This study examines the results of laboratory work to establish rock strength data, acid solubility, fracture fluid selection and mineral identification of a fractured tight gas carbonate reservoir. Basic to a successful acid fracture design are acid etching and rotating disc tests which show for a given acid system, conductivity at a given stress (etched width or how much rock is eaten away) and parameters necessary to determine acid reaction rate, reaction order, rate constant and energy of activation at a given temperature. These tests address the measurement of mass transfer and diffusion with or without leak off in carbonates, and also enable the prediction of reactivity versus temperature for various acid strengths.
Dynamic fluid losses are measured experimentally and laboratory data are converted to an estimate of in-situ leak off. The leak off profile and wall building coefficients enable a consideration of fluid loss additives for fracturing fluids to build up pressure for fracture opening.
In the fracture conductivity tests, closure stress is applied across a test unit for sufficient time to allow the proppant bed to reach a semi-steady state condition while test fluid is forced through the bed. At each stress level, pack width, differential pressure, and average flow rates are measured as fluid is forced through the proppant bed. The proppant pack permeability and conductivity are then evaluated and compared.

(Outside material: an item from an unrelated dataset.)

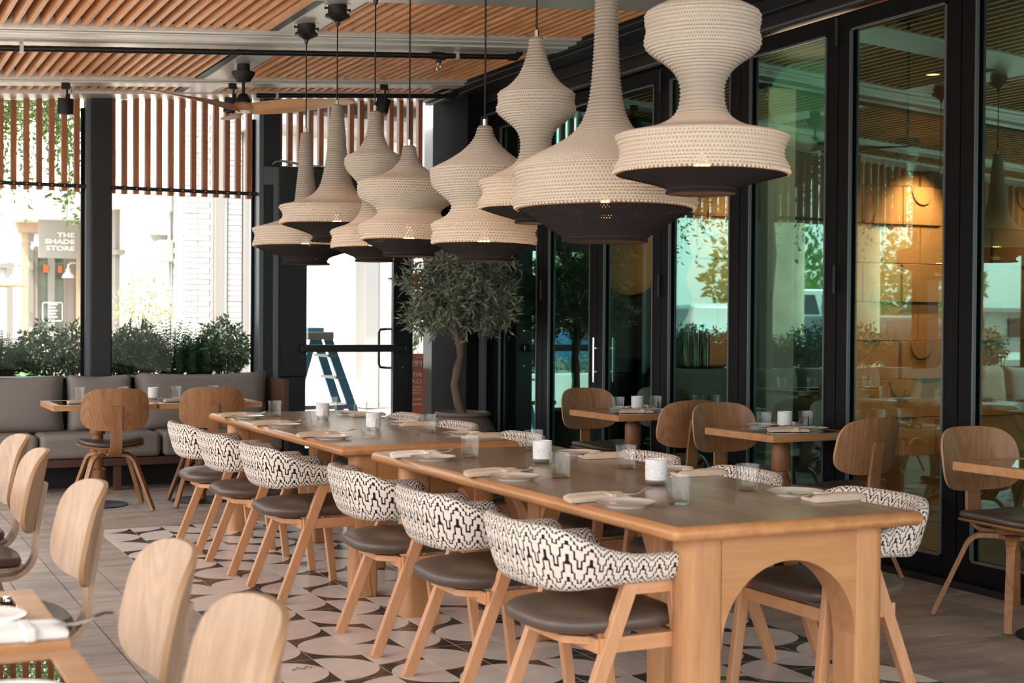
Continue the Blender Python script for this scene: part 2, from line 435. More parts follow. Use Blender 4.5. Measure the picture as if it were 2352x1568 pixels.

A discussion of dominant considerations for effective hydraulic fracturing in naturally fractured tight gas carbonates is presented along with the results of laboratory work to establish rock mechanical properties data, acid solubility, fracture fluid selection and mineral identification for a selected naturally fractured tight gas carbonate reservoir.1
The carbonates under consideration are located in the Western Canadian Sedimentary Basin (WCSB) in what is usually known as the "Deep Basin" of Alberta (Figure 1). The core samples studied come from the Savannah Creek field (Figures 2) and correspond to the Rundle group Mississippian Mount Head and Livingston carbonates (Figure 3). These carbonates were deposited in a shallow marine ramp setting. These are upward-shallowing cycles ranging from crinoid / bryozoan shoals to lagoonal mud facies.
The reservoirs comprise dolomudstones and wackstones with an average pay of approximately 35 m. Reservoir zones can be discontinuous due to lateral facies changes and minor faulting.
The presence of natural fractures in the tight formations considered in this research is corroborated by cores and thin sections. Notice the presence of calcite cemented fractures in the whole core and plugs displayed in Figure 4. The thin section shown on Figure 5 presents calcite-filled fractures (pink strip running from upper left to lower right) that have been re-fractured (thin blue streak). The thin section work corroborates that it possible to re-fracture existing healed fractures.
There are many mechanisms that contribute to the final created geometry (fracture height, fracture width, hydraulic or created fracture length or effective fracture length)2–8 and its evolution in naturally fractured tight gas carbonates. Pump rate, volume injected, fluid viscosity, fluid loss and proppant scheduling combine with static and dynamic rock properties.